What you should note is that public German universities themselves do not generally give out scholarships, they will only decide on whether to admit you to the programme or not. This is because public universities are tuition-free (although there is an administrative fee of ~150-200€ per semester).

You're expected to fund the cost of living yourself, through various means. Of course, there are ways to get help with this:

  1. There are foundations/non-profits around that offer scholarships. Some you can apply for yourself, for others the university has to nominate you (by submitting a nomination for you). They will probably only do that once you've started studying there and gotten some good results (but don't be afraid to ask professors about it!). In any case, there will be a separate application to the respective foundation, and the scholarship will not be given out purely based on your GPA; there are other considerations like what you have done outside your studies (like volunteering, community organising, activism, other interests). Do make sure to check scholarships in your home country; these may be easier to get than German scholarships.

  2. Many people get a part-time job to help pay for their living expenses.

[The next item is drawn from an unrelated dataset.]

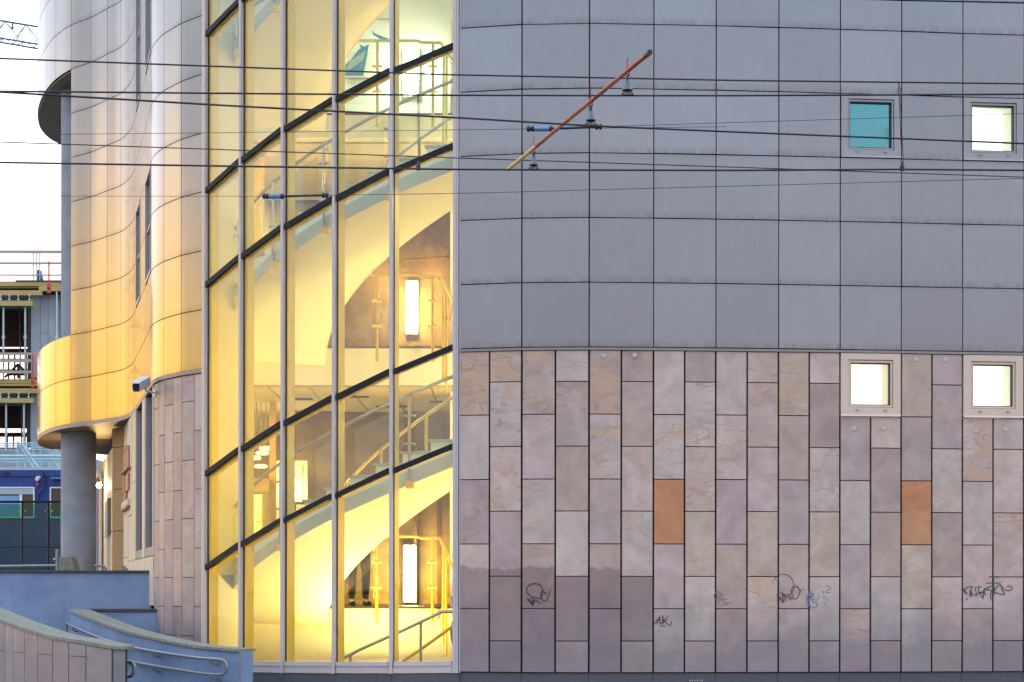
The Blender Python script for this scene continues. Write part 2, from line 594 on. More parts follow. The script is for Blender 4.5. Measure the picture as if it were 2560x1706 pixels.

For example, there are lots of small teaching/research assistant jobs at the university itself available even to undergraduates. So even if you do not want to take a job that has nothing to do with your studies, working at your university department can be an option.

Germany also has public education funding (BAföG) available to students whose families do not have enough money to support them financially, but you usually need to be a permanent resident in Germany already or have worked there previously to be eligible. So most international students do not qualify.